U.N. Secretary-General Kofi Annan says a Cyprus peace settlement needs to be negotiated by the end of March if both the Greek and Turkish parts of the divided island are to join the European Union by May 1. Mr. Annan also told reporters that security continues to be the essential condition for any U.N. return to Iraq.

Mr. Annan emerged from a meeting with European Commission President Romano Prodi to tell reporters that he still hopes to mediate an agreement to reunify Cyprus, but that time for such a deal is running out.

The internationally recognized Greek Cypriot side is scheduled to join the European Union on May 1. If no arrangement can be reached for the island's reunification, Turkish Cypriots would remain isolated, and Turkey could very well see its own bid to become an EU member jeopardized.

The European Union says a Cyprus solution is not a condition for Turkey to begin accession talks with the Union, but would be helpful.

Turkey last week indicated that it wants to restart negotiations on the U.N. blueprint for reuniting Cyprus. Those talks fell apart last year when Turkish Cypriot leader Rauf Denktash insisted that his breakaway mini-state be given international recognition. Mr. Denktash now says he is ready to return to the negotiating table.

Mr. Annan says an accord has to be struck by the end of March to leave time for both parts of Cyprus to hold referenda.

"The plan on the table does envisage that the parties may have a possibility of negotiating changes to the plan," he said. "It is also indicated that where they were not able to agree, they may give me the authority to fill in the gaps, which means that, if you work backwards, ideally we should try to have an agreement between the parties by the end of March to be able to have the simultaneous referenda in April to meet the May 1 deadline."

Mr. Annan says that all parties must show the political will to reach a settlement if both sides of the island are to join the European Union. The U.N. secretary-general is due to meet with Cypriot President Tassos Papadopoulos soon.

On another subject, the secretary-general insisted on what he called appropriate security measures before he will authorize sending a U.N. team to Iraq to study whether elections can be held there before the planned transfer of sovereignty to Iraqis by the end of June.

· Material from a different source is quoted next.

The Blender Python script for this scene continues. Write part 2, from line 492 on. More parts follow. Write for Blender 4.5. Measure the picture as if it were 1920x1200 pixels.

"We are concerned. I know the coalition assures me they are doing everything they can, including training Iraqi police and army, to pacify the situation. We are preparing ourselves to be able to go back, but security will be determinant," he said.

Mr. Annan withdrew U.N. staff from Iraq last October, after a bombing at U.N. headquarters in Baghdad two months earlier killed his special envoy and several other U.N. employees.